# SET EXERCISE:
Extract the listing below in full, unchanged.

# MATERIAL:

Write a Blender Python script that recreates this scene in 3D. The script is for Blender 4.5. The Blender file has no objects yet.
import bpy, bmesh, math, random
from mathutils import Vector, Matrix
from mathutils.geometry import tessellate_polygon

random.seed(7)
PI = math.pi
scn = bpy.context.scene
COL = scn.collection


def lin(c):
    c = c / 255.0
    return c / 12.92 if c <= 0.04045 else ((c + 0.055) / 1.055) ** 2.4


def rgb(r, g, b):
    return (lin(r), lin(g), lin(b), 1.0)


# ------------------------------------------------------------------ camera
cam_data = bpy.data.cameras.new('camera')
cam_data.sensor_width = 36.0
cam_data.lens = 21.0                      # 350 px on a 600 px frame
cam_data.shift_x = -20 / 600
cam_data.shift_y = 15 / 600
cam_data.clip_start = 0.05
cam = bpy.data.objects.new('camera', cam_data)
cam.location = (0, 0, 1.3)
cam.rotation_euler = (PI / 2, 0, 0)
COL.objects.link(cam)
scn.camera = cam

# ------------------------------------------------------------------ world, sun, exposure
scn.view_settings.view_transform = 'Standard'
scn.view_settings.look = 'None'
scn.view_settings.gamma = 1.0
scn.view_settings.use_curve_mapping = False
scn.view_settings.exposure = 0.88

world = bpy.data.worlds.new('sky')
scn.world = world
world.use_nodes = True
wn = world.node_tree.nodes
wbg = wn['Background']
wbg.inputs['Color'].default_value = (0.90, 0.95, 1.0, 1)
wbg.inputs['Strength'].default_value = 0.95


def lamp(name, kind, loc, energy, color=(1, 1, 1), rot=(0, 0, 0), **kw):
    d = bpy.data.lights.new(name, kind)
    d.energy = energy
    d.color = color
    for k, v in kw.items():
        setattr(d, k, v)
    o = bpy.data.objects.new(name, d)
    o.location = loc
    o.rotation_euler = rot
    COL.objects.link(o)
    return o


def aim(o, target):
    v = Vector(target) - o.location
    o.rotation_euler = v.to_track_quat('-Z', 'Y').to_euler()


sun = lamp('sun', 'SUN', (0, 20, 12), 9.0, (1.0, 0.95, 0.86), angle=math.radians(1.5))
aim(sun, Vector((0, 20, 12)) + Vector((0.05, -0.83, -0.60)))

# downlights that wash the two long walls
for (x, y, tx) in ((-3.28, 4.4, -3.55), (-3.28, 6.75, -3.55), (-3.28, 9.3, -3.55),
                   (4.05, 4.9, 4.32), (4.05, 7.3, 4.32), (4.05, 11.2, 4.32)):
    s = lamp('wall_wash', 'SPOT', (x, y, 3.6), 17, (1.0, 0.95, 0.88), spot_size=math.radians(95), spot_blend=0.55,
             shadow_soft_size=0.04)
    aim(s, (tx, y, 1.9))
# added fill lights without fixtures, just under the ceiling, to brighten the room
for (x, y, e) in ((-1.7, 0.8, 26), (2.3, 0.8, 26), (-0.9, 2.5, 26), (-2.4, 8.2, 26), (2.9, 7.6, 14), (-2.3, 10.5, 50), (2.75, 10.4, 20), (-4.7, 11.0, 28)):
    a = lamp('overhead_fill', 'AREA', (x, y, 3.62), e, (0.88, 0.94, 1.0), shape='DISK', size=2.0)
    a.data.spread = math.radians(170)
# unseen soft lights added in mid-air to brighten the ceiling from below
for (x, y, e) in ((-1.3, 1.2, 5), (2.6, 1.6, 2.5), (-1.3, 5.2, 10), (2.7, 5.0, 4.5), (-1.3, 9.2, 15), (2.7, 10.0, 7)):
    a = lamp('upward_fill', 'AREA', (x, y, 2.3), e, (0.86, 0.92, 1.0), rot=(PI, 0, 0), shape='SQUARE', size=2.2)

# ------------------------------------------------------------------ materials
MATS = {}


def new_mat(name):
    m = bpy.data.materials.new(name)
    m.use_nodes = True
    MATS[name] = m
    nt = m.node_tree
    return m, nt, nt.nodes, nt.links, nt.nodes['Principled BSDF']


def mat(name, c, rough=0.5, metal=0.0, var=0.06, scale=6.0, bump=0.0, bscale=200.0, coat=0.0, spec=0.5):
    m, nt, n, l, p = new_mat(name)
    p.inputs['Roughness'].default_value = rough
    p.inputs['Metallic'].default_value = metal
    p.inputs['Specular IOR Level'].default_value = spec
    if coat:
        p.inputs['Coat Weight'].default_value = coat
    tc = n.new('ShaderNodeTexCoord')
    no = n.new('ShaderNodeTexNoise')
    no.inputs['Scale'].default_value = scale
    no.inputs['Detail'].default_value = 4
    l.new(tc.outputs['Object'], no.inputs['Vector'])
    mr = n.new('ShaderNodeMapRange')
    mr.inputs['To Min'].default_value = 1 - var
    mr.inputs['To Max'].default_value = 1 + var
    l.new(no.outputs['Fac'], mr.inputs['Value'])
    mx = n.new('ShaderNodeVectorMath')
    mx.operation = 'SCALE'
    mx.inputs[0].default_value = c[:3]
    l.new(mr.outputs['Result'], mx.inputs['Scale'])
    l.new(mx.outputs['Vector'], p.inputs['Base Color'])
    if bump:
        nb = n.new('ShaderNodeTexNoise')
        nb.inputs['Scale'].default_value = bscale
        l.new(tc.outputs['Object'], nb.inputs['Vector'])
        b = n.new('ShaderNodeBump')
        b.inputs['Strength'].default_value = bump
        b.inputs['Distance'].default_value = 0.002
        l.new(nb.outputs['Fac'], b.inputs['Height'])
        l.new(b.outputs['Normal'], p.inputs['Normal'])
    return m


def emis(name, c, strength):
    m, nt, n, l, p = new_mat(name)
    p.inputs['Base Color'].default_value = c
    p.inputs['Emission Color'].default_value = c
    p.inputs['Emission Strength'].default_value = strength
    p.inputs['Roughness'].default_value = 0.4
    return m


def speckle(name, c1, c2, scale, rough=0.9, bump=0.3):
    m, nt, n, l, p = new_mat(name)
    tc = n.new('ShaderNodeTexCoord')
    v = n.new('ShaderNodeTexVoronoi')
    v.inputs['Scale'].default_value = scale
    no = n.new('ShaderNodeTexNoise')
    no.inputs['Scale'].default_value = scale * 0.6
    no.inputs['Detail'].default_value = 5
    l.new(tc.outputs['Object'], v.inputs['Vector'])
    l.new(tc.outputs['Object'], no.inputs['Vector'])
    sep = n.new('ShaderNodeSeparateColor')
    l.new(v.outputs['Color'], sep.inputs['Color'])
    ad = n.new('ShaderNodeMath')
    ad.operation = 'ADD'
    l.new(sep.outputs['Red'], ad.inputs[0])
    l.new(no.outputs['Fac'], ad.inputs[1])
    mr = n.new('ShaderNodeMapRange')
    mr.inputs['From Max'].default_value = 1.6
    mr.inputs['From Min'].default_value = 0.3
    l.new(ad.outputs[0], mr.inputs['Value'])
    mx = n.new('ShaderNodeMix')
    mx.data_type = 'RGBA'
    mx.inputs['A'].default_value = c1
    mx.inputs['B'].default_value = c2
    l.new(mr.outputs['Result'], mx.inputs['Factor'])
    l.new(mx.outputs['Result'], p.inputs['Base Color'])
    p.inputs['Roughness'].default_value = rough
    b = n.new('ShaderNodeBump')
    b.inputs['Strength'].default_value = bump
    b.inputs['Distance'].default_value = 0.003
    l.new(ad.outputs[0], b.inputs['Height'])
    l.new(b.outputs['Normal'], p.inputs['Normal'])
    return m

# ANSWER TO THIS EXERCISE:
Write a Blender Python script that recreates this scene in 3D. The script is for Blender 4.5. The Blender file has no objects yet.
import bpy, bmesh, math, random
from mathutils import Vector, Matrix
from mathutils.geometry import tessellate_polygon

random.seed(7)
PI = math.pi
scn = bpy.context.scene
COL = scn.collection


def lin(c):
    c = c / 255.0
    return c / 12.92 if c <= 0.04045 else ((c + 0.055) / 1.055) ** 2.4


def rgb(r, g, b):
    return (lin(r), lin(g), lin(b), 1.0)


# ------------------------------------------------------------------ camera
cam_data = bpy.data.cameras.new('camera')
cam_data.sensor_width = 36.0
cam_data.lens = 21.0                      # 350 px on a 600 px frame
cam_data.shift_x = -20 / 600
cam_data.shift_y = 15 / 600
cam_data.clip_start = 0.05
cam = bpy.data.objects.new('camera', cam_data)
cam.location = (0, 0, 1.3)
cam.rotation_euler = (PI / 2, 0, 0)
COL.objects.link(cam)
scn.camera = cam

# ------------------------------------------------------------------ world, sun, exposure
scn.view_settings.view_transform = 'Standard'
scn.view_settings.look = 'None'
scn.view_settings.gamma = 1.0
scn.view_settings.use_curve_mapping = False
scn.view_settings.exposure = 0.88

world = bpy.data.worlds.new('sky')
scn.world = world
world.use_nodes = True
wn = world.node_tree.nodes
wbg = wn['Background']
wbg.inputs['Color'].default_value = (0.90, 0.95, 1.0, 1)
wbg.inputs['Strength'].default_value = 0.95


def lamp(name, kind, loc, energy, color=(1, 1, 1), rot=(0, 0, 0), **kw):
    d = bpy.data.lights.new(name, kind)
    d.energy = energy
    d.color = color
    for k, v in kw.items():
        setattr(d, k, v)
    o = bpy.data.objects.new(name, d)
    o.location = loc
    o.rotation_euler = rot
    COL.objects.link(o)
    return o


def aim(o, target):
    v = Vector(target) - o.location
    o.rotation_euler = v.to_track_quat('-Z', 'Y').to_euler()


sun = lamp('sun', 'SUN', (0, 20, 12), 9.0, (1.0, 0.95, 0.86), angle=math.radians(1.5))
aim(sun, Vector((0, 20, 12)) + Vector((0.05, -0.83, -0.60)))

# downlights that wash the two long walls
for (x, y, tx) in ((-3.28, 4.4, -3.55), (-3.28, 6.75, -3.55), (-3.28, 9.3, -3.55),
                   (4.05, 4.9, 4.32), (4.05, 7.3, 4.32), (4.05, 11.2, 4.32)):
    s = lamp('wall_wash', 'SPOT', (x, y, 3.6), 17, (1.0, 0.95, 0.88), spot_size=math.radians(95), spot_blend=0.55,
             shadow_soft_size=0.04)
    aim(s, (tx, y, 1.9))
# added fill lights without fixtures, just under the ceiling, to brighten the room
for (x, y, e) in ((-1.7, 0.8, 26), (2.3, 0.8, 26), (-0.9, 2.5, 26), (-2.4, 8.2, 26), (2.9, 7.6, 14), (-2.3, 10.5, 50), (2.75, 10.4, 20), (-4.7, 11.0, 28)):
    a = lamp('overhead_fill', 'AREA', (x, y, 3.62), e, (0.88, 0.94, 1.0), shape='DISK', size=2.0)
    a.data.spread = math.radians(170)
# unseen soft lights added in mid-air to brighten the ceiling from below
for (x, y, e) in ((-1.3, 1.2, 5), (2.6, 1.6, 2.5), (-1.3, 5.2, 10), (2.7, 5.0, 4.5), (-1.3, 9.2, 15), (2.7, 10.0, 7)):
    a = lamp('upward_fill', 'AREA', (x, y, 2.3), e, (0.86, 0.92, 1.0), rot=(PI, 0, 0), shape='SQUARE', size=2.2)

# ------------------------------------------------------------------ materials
MATS = {}


def new_mat(name):
    m = bpy.data.materials.new(name)
    m.use_nodes = True
    MATS[name] = m
    nt = m.node_tree
    return m, nt, nt.nodes, nt.links, nt.nodes['Principled BSDF']


def mat(name, c, rough=0.5, metal=0.0, var=0.06, scale=6.0, bump=0.0, bscale=200.0, coat=0.0, spec=0.5):
    m, nt, n, l, p = new_mat(name)
    p.inputs['Roughness'].default_value = rough
    p.inputs['Metallic'].default_value = metal
    p.inputs['Specular IOR Level'].default_value = spec
    if coat:
        p.inputs['Coat Weight'].default_value = coat
    tc = n.new('ShaderNodeTexCoord')
    no = n.new('ShaderNodeTexNoise')
    no.inputs['Scale'].default_value = scale
    no.inputs['Detail'].default_value = 4
    l.new(tc.outputs['Object'], no.inputs['Vector'])
    mr = n.new('ShaderNodeMapRange')
    mr.inputs['To Min'].default_value = 1 - var
    mr.inputs['To Max'].default_value = 1 + var
    l.new(no.outputs['Fac'], mr.inputs['Value'])
    mx = n.new('ShaderNodeVectorMath')
    mx.operation = 'SCALE'
    mx.inputs[0].default_value = c[:3]
    l.new(mr.outputs['Result'], mx.inputs['Scale'])
    l.new(mx.outputs['Vector'], p.inputs['Base Color'])
    if bump:
        nb = n.new('ShaderNodeTexNoise')
        nb.inputs['Scale'].default_value = bscale
        l.new(tc.outputs['Object'], nb.inputs['Vector'])
        b = n.new('ShaderNodeBump')
        b.inputs['Strength'].default_value = bump
        b.inputs['Distance'].default_value = 0.002
        l.new(nb.outputs['Fac'], b.inputs['Height'])
        l.new(b.outputs['Normal'], p.inputs['Normal'])
    return m


def emis(name, c, strength):
    m, nt, n, l, p = new_mat(name)
    p.inputs['Base Color'].default_value = c
    p.inputs['Emission Color'].default_value = c
    p.inputs['Emission Strength'].default_value = strength
    p.inputs['Roughness'].default_value = 0.4
    return m


def speckle(name, c1, c2, scale, rough=0.9, bump=0.3):
    m, nt, n, l, p = new_mat(name)
    tc = n.new('ShaderNodeTexCoord')
    v = n.new('ShaderNodeTexVoronoi')
    v.inputs['Scale'].default_value = scale
    no = n.new('ShaderNodeTexNoise')
    no.inputs['Scale'].default_value = scale * 0.6
    no.inputs['Detail'].default_value = 5
    l.new(tc.outputs['Object'], v.inputs['Vector'])
    l.new(tc.outputs['Object'], no.inputs['Vector'])
    sep = n.new('ShaderNodeSeparateColor')
    l.new(v.outputs['Color'], sep.inputs['Color'])
    ad = n.new('ShaderNodeMath')
    ad.operation = 'ADD'
    l.new(sep.outputs['Red'], ad.inputs[0])
    l.new(no.outputs['Fac'], ad.inputs[1])
    mr = n.new('ShaderNodeMapRange')
    mr.inputs['From Max'].default_value = 1.6
    mr.inputs['From Min'].default_value = 0.3
    l.new(ad.outputs[0], mr.inputs['Value'])
    mx = n.new('ShaderNodeMix')
    mx.data_type = 'RGBA'
    mx.inputs['A'].default_value = c1
    mx.inputs['B'].default_value = c2
    l.new(mr.outputs['Result'], mx.inputs['Factor'])
    l.new(mx.outputs['Result'], p.inputs['Base Color'])
    p.inputs['Roughness'].default_value = rough
    b = n.new('ShaderNodeBump')
    b.inputs['Strength'].default_value = bump
    b.inputs['Distance'].default_value = 0.003
    l.new(ad.outputs[0], b.inputs['Height'])
    l.new(b.outputs['Normal'], p.inputs['Normal'])
    return m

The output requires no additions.